- **Exercise**: Could you retype the lines below, starting at the line holding "Recreate this scene" and stopping at the line holding "from mathutils import Vector, Matrix", inclusive? Copy them exactly and drop the images.

── Material provided

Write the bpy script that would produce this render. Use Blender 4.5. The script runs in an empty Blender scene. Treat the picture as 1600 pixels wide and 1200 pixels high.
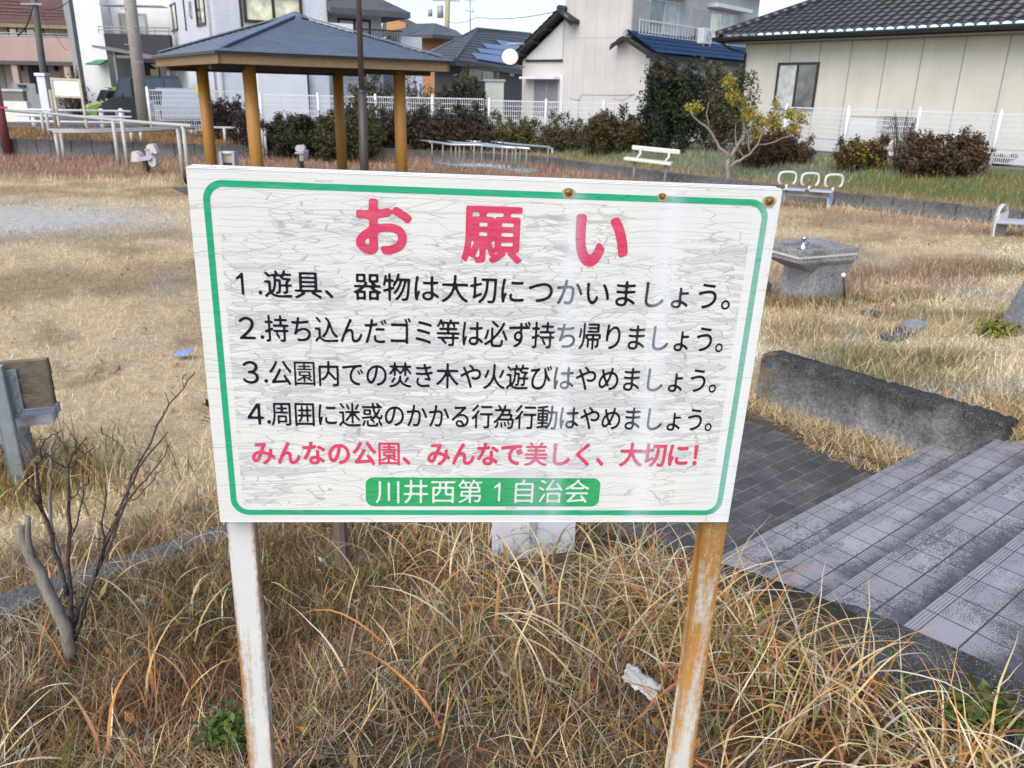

────
── Material provided

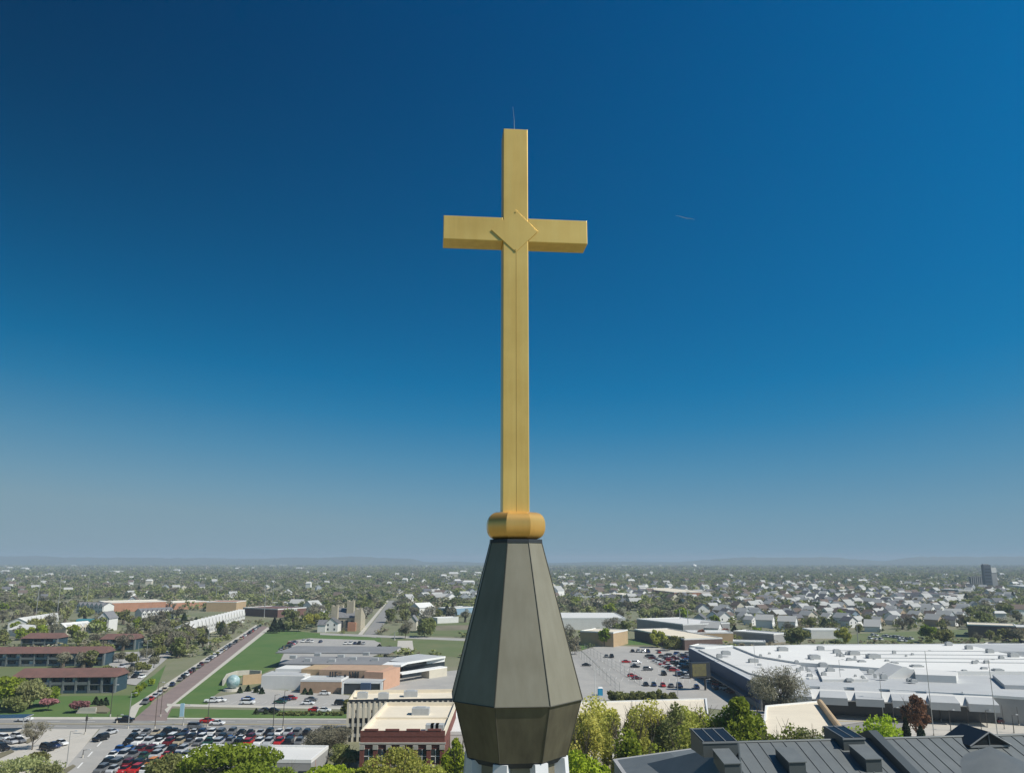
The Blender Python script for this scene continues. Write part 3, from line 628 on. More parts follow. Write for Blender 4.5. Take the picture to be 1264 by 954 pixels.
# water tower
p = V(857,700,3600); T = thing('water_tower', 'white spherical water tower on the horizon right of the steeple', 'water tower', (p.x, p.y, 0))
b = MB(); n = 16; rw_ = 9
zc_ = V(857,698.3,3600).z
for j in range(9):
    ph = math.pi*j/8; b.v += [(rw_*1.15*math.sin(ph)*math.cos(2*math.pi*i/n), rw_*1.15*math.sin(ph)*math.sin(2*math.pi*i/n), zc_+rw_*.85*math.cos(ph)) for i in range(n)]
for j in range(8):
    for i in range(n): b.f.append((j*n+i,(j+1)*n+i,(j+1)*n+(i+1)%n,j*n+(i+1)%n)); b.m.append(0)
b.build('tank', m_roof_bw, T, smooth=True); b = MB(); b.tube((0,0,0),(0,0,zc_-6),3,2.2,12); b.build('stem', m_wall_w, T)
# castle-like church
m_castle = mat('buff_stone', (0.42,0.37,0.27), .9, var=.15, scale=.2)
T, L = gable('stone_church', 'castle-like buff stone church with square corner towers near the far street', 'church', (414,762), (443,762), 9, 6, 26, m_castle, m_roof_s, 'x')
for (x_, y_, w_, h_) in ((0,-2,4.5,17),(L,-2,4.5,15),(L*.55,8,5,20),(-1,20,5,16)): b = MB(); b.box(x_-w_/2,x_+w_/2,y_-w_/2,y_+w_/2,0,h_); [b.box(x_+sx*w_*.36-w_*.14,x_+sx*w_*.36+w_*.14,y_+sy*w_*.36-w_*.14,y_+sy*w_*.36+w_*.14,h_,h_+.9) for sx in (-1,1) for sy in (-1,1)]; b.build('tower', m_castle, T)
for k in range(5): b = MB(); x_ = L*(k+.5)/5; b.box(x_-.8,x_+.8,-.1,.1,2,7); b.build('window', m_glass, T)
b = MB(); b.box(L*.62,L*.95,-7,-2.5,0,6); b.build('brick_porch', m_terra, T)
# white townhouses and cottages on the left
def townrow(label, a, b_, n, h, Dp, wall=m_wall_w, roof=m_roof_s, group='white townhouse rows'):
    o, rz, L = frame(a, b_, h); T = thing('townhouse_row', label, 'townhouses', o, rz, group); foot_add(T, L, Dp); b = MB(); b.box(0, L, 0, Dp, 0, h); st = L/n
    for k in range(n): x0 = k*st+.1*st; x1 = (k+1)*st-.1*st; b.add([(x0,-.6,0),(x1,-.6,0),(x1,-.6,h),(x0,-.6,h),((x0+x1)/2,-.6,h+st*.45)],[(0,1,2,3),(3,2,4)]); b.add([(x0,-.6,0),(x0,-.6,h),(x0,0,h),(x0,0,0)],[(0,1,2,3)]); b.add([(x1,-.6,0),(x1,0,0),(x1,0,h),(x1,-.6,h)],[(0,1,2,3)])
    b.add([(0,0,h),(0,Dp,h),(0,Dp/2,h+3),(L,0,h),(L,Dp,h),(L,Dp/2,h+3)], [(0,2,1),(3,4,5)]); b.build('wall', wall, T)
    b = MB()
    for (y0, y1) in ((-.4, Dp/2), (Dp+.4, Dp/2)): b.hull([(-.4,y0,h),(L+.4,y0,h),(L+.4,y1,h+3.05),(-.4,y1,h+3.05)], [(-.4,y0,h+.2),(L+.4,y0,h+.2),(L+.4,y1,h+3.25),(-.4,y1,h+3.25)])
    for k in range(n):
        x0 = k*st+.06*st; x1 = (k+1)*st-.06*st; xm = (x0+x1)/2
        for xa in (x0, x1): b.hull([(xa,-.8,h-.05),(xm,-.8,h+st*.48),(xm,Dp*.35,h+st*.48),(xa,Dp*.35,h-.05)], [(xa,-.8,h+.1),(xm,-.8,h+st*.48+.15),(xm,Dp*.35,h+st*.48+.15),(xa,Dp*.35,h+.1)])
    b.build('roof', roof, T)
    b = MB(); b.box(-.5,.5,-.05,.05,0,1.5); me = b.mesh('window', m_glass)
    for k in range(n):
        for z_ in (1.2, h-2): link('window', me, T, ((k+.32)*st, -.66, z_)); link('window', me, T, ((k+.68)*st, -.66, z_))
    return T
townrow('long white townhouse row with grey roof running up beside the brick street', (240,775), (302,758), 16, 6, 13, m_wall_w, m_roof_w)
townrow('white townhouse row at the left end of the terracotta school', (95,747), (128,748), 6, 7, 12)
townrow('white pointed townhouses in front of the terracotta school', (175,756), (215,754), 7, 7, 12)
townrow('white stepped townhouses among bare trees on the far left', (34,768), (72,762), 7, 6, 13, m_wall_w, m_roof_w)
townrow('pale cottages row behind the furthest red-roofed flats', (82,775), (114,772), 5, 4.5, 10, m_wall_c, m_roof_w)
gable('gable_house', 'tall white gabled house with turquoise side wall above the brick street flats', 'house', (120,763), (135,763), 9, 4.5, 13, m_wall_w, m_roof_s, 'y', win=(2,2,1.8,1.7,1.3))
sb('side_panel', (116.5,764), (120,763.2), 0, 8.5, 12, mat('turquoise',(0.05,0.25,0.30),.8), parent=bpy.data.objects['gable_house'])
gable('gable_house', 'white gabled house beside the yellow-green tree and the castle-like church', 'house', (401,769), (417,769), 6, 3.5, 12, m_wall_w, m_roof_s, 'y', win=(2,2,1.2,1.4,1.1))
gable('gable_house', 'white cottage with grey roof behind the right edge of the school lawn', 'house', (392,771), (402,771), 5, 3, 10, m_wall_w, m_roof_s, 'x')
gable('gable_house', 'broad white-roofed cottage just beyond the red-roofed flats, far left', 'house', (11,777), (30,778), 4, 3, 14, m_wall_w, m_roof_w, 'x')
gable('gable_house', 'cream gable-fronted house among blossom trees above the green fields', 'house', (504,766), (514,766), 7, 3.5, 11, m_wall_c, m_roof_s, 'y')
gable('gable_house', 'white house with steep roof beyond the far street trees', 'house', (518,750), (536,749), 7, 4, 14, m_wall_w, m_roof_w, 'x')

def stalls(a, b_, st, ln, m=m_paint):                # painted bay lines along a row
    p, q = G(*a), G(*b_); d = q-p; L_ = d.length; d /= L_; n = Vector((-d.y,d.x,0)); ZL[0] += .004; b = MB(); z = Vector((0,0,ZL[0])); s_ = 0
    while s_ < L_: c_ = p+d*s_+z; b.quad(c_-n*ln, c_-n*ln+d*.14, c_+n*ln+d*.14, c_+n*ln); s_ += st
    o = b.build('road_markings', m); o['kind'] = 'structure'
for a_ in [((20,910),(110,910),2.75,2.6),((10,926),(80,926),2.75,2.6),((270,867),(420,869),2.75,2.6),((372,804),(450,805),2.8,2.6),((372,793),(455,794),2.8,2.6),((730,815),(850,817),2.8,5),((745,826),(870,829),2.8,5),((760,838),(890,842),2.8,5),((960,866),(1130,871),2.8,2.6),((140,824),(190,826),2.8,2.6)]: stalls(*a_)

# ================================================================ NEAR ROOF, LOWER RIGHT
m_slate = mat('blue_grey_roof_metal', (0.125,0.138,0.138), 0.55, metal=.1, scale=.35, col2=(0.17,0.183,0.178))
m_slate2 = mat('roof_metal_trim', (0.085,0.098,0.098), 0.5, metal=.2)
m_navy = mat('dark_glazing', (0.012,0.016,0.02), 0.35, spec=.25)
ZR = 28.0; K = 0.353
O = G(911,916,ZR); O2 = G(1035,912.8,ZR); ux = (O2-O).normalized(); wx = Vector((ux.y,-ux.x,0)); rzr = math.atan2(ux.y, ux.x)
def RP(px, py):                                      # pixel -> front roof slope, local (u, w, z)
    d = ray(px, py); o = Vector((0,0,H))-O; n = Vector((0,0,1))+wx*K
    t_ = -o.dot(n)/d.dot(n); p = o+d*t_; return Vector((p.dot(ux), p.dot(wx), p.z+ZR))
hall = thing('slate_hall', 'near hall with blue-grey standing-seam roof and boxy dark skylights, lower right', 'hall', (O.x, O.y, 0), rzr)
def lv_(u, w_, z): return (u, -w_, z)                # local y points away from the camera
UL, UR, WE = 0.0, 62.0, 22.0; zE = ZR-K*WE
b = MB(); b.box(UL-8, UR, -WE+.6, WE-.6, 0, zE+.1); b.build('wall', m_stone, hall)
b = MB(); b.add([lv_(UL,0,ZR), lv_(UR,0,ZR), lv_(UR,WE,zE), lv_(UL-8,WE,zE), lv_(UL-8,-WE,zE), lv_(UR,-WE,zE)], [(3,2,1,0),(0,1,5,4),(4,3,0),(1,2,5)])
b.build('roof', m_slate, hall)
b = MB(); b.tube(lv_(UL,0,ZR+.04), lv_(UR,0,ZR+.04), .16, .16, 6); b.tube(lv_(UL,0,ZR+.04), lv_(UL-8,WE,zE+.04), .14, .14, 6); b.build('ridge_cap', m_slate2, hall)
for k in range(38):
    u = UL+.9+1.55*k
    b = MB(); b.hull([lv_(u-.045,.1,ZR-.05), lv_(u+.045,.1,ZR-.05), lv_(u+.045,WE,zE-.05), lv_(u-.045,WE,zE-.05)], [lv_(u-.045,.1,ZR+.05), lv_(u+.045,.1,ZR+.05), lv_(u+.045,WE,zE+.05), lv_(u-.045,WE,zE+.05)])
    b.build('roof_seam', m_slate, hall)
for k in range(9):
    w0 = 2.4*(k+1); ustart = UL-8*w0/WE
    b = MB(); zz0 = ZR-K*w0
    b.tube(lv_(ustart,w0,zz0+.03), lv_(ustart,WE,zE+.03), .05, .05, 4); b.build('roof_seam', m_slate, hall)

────
── Material provided

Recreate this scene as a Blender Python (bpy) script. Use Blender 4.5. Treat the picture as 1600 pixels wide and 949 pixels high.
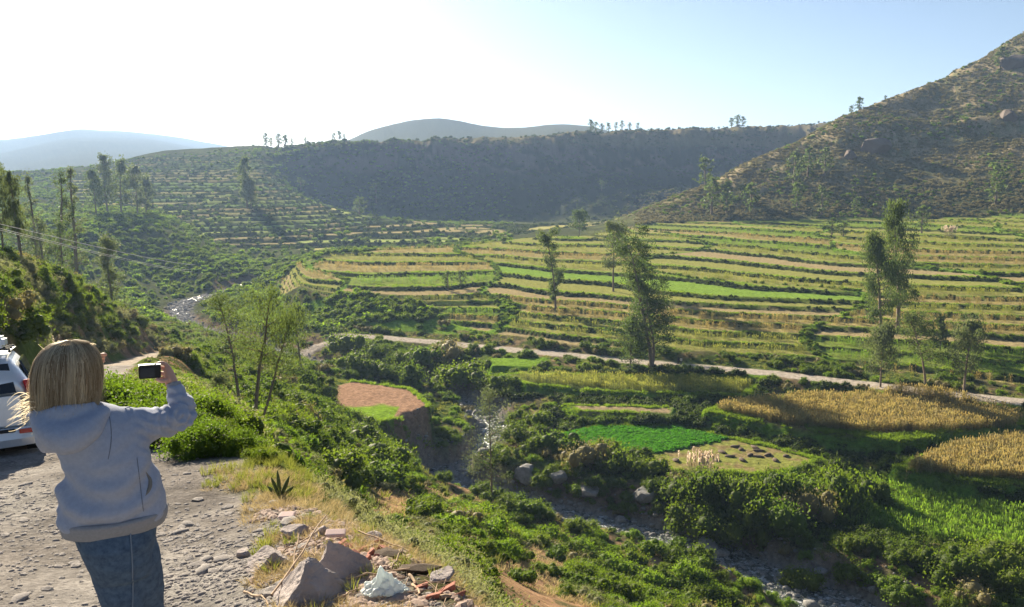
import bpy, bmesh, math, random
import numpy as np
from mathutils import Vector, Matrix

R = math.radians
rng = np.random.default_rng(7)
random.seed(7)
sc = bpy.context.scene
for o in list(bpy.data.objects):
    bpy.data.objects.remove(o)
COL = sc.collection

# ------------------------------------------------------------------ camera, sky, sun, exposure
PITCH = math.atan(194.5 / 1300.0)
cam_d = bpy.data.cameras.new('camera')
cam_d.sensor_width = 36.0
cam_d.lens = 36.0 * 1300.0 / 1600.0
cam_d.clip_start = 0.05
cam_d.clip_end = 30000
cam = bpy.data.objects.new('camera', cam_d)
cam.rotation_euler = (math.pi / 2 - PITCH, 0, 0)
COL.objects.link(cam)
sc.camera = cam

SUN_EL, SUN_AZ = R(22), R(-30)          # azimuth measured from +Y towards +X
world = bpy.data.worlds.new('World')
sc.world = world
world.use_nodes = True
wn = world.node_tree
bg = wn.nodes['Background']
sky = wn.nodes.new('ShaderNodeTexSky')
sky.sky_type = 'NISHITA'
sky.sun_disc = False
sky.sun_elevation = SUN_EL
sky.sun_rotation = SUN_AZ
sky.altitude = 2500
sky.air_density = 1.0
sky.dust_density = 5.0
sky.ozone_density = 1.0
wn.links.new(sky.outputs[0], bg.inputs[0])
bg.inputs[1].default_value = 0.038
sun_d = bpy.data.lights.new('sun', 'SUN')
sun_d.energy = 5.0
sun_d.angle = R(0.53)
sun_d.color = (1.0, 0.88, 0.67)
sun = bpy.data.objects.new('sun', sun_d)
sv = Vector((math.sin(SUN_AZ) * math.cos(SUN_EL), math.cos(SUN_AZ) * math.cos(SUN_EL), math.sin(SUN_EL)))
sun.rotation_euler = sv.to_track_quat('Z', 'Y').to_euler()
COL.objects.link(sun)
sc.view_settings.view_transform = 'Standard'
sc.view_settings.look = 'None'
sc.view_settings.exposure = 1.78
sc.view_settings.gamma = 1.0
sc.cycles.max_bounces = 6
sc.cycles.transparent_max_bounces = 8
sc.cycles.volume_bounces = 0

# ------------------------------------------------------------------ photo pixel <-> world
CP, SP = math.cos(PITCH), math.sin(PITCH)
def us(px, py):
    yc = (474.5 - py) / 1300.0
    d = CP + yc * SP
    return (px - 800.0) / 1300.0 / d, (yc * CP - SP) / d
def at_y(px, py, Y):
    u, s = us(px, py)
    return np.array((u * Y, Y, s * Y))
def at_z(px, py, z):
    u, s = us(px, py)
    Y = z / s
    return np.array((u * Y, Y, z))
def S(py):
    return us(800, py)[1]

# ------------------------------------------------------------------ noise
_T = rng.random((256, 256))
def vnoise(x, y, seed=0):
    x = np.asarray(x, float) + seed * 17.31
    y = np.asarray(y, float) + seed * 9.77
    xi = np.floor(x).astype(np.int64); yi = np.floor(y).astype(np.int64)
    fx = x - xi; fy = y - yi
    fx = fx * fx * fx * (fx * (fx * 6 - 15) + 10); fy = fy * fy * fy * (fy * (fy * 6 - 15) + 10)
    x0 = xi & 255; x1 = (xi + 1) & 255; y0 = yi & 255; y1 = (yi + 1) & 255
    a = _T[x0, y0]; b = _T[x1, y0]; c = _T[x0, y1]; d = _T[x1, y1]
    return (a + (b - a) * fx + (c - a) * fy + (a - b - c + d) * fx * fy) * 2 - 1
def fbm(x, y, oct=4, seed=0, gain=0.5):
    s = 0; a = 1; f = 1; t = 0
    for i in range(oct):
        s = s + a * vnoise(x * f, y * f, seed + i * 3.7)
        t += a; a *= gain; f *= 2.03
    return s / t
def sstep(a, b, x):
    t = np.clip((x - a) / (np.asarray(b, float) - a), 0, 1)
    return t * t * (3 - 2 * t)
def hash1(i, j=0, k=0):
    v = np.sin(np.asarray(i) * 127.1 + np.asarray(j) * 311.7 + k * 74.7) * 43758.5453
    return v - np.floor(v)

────

- **Solved problem**:
Recreate this scene as a Blender Python (bpy) script. Use Blender 4.5. Treat the picture as 1600 pixels wide and 949 pixels high.
import bpy, bmesh, math, random
import numpy as np
from mathutils import Vector, Matrix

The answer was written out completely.